Direktur Persenjataan Konvensional pada Stimson Center Rachel Stohl menyebut perang di Ukraina membuktikan AS bisa meredam lawannya dengan memasok senjata ke negara lain. Tanpa harus mengorbankan seorang pun prajuritnya, AS bisa menghadapi Rusia melalui Ukraina.
Senjata pasokan AS dan sekutunya menyebabkan Rusia kehilangan banyak prajurit dan aneka peralatan perang. ”Semua dilakukan tanpa harus mengorbankan seorang pun prajurit AS,” ujar Stohl.
Kurang pengalaman
Kesimpulan menjauhkan perang dari tanah air memang tidak didapat PLA dari pengalaman sendiri. Meski termasuk tiga besar militer terkuat di dunia, PLA paling minim pengalaman perang. Praktis, terakhir kali PLA berperang pada November 1962 di kaki Himalaya dan berhadapan dengan India. Meski ketegangan masih terus terjadi sampai sekarang, praktis tidak ada kejadian patut disebut perang gara-gara sengketa perbatasan itu.
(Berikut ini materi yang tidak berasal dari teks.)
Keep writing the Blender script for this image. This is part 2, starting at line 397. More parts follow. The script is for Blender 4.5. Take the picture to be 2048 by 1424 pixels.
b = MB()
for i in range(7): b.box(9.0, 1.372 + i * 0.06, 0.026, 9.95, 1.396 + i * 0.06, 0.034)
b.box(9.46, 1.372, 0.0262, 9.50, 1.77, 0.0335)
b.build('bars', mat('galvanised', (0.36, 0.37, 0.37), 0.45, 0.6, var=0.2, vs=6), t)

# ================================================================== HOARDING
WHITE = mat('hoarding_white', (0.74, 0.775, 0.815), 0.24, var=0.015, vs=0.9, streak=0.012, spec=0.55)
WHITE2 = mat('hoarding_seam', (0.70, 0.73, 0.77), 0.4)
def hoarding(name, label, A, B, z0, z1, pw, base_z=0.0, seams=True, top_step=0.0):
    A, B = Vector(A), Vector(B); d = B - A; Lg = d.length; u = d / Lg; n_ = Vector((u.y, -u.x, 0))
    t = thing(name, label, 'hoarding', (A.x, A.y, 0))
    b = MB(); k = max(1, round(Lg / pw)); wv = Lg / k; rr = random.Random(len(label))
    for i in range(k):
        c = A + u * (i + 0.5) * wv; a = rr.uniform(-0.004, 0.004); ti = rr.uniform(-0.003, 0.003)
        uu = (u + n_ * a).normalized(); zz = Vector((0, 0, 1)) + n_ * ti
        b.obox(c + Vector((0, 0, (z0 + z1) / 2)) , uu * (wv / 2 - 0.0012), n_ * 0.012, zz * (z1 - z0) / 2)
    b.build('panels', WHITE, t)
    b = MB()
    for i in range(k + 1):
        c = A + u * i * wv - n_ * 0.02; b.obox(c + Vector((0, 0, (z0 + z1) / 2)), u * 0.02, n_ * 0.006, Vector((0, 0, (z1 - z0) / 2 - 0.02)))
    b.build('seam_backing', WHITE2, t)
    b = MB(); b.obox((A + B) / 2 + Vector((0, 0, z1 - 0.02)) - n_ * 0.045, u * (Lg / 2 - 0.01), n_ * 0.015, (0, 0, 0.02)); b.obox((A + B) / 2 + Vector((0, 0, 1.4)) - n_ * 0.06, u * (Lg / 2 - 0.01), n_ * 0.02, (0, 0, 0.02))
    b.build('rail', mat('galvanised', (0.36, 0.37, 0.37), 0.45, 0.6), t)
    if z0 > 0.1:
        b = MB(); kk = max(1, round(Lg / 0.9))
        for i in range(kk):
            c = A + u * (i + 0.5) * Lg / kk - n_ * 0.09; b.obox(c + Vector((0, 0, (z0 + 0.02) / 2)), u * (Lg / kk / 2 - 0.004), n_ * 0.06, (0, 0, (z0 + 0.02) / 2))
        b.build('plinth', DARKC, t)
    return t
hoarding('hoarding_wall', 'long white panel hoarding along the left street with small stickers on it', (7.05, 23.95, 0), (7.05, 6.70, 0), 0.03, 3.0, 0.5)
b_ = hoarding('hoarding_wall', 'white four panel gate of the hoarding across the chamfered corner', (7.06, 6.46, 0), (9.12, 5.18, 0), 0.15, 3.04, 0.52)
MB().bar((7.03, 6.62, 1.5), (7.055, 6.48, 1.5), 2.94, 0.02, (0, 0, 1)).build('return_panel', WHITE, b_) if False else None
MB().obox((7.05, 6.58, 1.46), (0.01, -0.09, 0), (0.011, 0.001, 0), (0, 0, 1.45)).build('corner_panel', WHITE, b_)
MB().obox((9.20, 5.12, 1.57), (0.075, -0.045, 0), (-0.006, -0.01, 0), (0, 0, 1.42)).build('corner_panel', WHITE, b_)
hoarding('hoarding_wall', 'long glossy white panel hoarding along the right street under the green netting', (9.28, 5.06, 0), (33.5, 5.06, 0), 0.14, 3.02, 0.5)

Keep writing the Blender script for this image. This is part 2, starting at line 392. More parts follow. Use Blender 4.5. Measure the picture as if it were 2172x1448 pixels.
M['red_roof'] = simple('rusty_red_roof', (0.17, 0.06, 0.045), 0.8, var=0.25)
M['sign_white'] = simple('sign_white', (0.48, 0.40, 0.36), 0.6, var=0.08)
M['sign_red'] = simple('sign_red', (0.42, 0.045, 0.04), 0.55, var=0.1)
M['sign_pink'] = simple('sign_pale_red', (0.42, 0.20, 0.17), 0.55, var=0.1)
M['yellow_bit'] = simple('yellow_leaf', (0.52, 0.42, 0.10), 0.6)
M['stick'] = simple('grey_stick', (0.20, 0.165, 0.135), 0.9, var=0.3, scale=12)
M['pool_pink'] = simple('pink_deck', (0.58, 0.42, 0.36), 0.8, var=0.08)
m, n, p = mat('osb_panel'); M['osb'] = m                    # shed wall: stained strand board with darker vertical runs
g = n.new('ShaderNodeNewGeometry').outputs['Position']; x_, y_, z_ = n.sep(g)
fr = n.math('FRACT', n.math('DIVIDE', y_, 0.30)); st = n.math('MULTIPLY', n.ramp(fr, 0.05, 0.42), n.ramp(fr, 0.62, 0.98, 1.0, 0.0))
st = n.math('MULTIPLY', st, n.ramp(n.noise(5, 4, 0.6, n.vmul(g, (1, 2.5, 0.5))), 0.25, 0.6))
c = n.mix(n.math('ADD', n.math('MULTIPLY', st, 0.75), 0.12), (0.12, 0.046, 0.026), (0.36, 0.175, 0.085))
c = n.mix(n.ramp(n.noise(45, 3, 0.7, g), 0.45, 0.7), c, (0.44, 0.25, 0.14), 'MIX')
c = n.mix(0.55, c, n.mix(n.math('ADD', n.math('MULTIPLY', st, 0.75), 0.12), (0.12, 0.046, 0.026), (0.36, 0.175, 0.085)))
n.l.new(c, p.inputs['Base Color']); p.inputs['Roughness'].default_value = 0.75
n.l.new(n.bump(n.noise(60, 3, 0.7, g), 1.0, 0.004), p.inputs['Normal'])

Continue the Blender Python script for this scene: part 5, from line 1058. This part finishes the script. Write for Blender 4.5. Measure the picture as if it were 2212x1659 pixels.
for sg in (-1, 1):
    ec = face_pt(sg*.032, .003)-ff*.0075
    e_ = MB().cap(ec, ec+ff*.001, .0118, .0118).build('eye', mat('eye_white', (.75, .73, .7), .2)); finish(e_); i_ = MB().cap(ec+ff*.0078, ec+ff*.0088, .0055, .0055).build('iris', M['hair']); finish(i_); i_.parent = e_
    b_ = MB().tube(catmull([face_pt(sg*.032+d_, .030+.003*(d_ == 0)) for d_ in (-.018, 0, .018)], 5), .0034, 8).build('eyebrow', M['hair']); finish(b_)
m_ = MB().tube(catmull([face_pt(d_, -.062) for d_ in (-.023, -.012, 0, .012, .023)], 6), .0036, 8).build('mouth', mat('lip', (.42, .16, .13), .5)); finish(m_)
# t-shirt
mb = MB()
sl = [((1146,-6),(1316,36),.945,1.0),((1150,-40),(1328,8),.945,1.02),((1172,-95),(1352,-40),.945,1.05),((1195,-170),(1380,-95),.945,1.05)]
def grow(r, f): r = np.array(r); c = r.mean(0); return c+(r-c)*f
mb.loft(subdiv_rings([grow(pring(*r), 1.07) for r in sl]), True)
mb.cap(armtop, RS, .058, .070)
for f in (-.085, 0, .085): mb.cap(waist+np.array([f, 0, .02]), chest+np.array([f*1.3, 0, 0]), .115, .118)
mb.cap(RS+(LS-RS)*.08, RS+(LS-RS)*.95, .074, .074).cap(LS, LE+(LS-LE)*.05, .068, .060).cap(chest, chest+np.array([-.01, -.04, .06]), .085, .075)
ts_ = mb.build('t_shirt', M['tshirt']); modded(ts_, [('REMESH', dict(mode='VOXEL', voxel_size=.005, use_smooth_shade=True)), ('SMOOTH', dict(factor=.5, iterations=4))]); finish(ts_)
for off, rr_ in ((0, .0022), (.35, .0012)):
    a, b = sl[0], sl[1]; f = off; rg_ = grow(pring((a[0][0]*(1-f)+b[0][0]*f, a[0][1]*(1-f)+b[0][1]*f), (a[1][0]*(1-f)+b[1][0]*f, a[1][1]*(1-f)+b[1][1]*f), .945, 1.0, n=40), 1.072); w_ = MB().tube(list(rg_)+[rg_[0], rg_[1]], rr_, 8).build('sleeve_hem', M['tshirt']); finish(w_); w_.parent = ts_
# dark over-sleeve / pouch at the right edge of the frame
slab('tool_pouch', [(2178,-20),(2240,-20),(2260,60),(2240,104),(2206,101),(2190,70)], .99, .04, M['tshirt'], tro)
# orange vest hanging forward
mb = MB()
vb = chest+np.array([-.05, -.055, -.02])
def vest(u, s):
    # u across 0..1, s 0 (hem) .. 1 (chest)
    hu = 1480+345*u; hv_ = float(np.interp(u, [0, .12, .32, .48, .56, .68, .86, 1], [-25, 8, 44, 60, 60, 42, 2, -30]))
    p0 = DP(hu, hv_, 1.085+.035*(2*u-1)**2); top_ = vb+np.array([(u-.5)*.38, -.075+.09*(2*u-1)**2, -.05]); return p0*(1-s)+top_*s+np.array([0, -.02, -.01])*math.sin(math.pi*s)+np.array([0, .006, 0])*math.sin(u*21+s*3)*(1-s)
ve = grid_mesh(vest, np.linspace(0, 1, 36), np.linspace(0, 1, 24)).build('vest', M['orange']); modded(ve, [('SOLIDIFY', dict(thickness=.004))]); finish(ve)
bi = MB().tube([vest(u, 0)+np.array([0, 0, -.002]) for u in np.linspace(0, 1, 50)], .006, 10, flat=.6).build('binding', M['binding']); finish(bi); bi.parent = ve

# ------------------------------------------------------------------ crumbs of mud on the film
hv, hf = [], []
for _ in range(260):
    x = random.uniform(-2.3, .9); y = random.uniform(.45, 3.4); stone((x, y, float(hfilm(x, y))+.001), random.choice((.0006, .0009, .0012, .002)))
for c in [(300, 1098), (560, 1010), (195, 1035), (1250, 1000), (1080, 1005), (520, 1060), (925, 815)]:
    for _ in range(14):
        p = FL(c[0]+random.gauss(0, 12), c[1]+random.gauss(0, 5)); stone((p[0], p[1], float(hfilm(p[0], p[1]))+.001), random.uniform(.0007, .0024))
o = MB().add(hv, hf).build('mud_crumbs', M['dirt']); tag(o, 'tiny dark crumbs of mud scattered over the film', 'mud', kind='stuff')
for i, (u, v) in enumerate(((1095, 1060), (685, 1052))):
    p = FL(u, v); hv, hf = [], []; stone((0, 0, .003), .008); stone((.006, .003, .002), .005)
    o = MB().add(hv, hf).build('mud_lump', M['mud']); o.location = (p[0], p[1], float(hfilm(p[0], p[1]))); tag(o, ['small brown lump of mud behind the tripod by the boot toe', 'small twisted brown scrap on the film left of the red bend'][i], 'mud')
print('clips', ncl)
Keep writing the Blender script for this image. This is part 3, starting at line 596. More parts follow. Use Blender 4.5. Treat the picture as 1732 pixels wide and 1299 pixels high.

Keterbatasan pengalaman internal PLA antara lain direkam dalam Active Defense: China’s Military Strategy since 1949; The Chinese People's Liberation Army in 2025; dan Chinese Lessons from Other Peoples' Wars. Buku-buku tidak hanya merekam keterbatasan pengalaman internal PLA. Buku itu juga merekam reformasi PLA yang cikal-bakalnya adalah regu-regu kecil infanteri Tentara Merah. Butuh transformasi puluhan tahun untuk mengubah struktur, budaya, dan kemampuan PLA dari berbasis regu infanteri darat menjadi tentara yang bisa beroperasi lintas matra di luar negeri.
AFP PHOTO / CCTV
Peresmian kapal induk China, Fujian, pada Juni 2022. Kini, China sudah mengoperasikan dua kapal induk dan menguji satu kapal induk lainnya. Beijing juga sedang membangun kapal induk keempat. Pengoperasian kapal induk merupakan salah satu hasil transformasi Tentara Pembebasan Rakyat (PLA) China.
Kini, PLA bukan lagi kumpulan regu infranteri darat yang menekankan pada strategi gerilya. Walau masih amat kekurangan pengalaman tempur asli, PLA menjadi salah satu tentara dengan teknologi paling modern dan terus berlatih beroperasi lintas matra. PLA selalu siap berperang. Walakin, bagi PLA dan sudah lama diterapkan AS, kalaupun perang terjadi, buatlah sejauh mungkin dari tanah air.